**Exercise details:** Give the number of lines that include the string "scene", nothing more.

....

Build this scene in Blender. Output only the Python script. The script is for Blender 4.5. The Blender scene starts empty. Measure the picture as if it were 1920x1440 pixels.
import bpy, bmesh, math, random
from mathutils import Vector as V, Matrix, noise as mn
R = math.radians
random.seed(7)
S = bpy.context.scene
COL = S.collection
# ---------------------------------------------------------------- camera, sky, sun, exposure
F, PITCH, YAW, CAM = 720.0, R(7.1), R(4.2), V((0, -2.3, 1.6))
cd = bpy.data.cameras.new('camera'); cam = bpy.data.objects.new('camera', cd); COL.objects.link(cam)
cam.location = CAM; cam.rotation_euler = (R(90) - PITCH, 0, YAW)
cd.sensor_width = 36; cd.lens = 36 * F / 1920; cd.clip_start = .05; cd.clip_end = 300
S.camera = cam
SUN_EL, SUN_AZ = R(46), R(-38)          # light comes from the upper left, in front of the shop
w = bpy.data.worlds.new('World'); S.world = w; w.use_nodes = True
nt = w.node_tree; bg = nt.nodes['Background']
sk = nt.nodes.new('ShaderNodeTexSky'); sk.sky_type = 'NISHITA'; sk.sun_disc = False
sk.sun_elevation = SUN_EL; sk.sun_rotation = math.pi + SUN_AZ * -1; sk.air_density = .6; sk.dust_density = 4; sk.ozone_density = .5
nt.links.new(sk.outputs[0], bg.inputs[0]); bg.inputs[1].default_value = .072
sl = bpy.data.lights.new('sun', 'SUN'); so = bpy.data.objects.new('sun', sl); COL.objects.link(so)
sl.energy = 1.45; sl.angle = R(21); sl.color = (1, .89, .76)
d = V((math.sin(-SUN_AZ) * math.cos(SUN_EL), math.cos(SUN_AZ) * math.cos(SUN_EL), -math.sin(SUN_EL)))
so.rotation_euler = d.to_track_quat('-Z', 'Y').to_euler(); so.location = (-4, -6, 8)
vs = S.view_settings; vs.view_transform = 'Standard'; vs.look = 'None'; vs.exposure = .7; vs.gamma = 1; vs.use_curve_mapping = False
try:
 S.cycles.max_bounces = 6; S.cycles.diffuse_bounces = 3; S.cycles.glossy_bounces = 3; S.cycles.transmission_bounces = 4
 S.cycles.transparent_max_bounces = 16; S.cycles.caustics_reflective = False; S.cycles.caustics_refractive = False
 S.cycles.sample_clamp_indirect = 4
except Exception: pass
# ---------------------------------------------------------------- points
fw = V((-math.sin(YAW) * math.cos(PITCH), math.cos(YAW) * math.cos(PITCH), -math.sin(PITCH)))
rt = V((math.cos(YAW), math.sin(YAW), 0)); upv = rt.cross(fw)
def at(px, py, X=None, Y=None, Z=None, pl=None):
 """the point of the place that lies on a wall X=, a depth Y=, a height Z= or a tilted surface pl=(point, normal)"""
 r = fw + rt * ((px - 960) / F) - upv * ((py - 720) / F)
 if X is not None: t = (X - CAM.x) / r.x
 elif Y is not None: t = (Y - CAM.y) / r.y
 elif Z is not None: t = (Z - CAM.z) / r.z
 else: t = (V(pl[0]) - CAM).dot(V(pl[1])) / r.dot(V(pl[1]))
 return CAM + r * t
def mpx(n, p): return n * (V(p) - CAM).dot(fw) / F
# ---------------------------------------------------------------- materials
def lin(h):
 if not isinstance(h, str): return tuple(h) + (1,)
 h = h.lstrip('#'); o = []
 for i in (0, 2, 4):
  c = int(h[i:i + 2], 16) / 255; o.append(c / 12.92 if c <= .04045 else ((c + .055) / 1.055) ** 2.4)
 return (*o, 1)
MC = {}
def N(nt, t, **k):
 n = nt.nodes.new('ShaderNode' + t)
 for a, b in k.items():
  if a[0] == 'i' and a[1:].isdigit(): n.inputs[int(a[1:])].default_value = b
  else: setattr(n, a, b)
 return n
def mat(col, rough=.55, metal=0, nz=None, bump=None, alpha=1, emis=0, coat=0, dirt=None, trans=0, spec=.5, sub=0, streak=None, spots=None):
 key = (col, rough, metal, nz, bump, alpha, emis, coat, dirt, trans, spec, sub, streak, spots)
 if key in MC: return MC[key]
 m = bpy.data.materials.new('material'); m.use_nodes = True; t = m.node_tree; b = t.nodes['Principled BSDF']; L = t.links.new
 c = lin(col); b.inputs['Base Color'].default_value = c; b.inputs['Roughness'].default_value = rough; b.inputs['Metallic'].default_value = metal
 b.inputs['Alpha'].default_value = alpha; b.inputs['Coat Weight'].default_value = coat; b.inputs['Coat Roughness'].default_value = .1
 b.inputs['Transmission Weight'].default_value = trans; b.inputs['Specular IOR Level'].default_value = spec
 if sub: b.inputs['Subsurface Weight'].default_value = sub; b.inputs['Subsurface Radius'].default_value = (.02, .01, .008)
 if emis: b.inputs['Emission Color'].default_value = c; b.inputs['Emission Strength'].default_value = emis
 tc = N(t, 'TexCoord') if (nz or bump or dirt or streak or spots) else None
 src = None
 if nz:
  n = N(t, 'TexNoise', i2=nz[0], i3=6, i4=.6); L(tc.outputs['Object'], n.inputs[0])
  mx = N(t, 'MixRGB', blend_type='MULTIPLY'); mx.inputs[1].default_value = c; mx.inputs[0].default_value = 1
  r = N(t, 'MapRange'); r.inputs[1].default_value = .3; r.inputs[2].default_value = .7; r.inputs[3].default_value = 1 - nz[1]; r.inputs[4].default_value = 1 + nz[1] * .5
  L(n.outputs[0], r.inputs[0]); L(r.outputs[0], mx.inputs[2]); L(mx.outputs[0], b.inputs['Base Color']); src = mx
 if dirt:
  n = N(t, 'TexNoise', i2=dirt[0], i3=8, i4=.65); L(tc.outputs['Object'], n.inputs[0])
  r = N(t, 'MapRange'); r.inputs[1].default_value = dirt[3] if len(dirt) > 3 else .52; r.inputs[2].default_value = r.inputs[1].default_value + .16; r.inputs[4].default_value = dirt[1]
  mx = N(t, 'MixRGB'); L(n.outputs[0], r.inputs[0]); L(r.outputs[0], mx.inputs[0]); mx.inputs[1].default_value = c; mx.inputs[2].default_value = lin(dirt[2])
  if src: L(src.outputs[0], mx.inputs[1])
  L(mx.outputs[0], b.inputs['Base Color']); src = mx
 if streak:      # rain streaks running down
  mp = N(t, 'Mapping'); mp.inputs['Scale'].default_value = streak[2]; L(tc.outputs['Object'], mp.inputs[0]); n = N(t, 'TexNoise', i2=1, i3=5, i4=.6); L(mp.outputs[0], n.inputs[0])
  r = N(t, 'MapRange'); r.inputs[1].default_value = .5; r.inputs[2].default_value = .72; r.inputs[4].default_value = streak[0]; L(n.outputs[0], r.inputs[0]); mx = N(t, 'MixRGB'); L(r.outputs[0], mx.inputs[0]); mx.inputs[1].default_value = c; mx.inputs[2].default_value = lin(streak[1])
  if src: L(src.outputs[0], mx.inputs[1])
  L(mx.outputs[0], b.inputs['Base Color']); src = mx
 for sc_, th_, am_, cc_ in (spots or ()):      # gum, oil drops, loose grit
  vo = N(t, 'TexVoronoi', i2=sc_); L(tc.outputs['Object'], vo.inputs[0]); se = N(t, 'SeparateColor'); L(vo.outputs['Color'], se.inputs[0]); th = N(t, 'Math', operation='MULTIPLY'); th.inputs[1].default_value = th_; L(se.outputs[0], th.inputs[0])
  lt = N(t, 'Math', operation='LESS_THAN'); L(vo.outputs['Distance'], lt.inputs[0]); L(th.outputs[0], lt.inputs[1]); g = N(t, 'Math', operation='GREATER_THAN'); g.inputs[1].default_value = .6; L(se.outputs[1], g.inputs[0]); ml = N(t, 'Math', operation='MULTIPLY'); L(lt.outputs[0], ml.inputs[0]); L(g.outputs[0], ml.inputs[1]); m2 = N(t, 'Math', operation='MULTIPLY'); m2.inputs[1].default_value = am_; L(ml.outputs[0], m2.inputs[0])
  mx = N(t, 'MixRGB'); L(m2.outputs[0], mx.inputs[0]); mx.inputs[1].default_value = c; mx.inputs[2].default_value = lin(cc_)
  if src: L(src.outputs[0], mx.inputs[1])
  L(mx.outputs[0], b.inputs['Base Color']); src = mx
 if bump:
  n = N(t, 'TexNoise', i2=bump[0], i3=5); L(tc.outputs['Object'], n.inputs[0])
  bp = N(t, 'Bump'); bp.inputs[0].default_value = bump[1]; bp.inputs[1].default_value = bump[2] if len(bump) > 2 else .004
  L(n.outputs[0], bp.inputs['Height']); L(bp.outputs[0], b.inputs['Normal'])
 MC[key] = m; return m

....

**Expected answer:** 2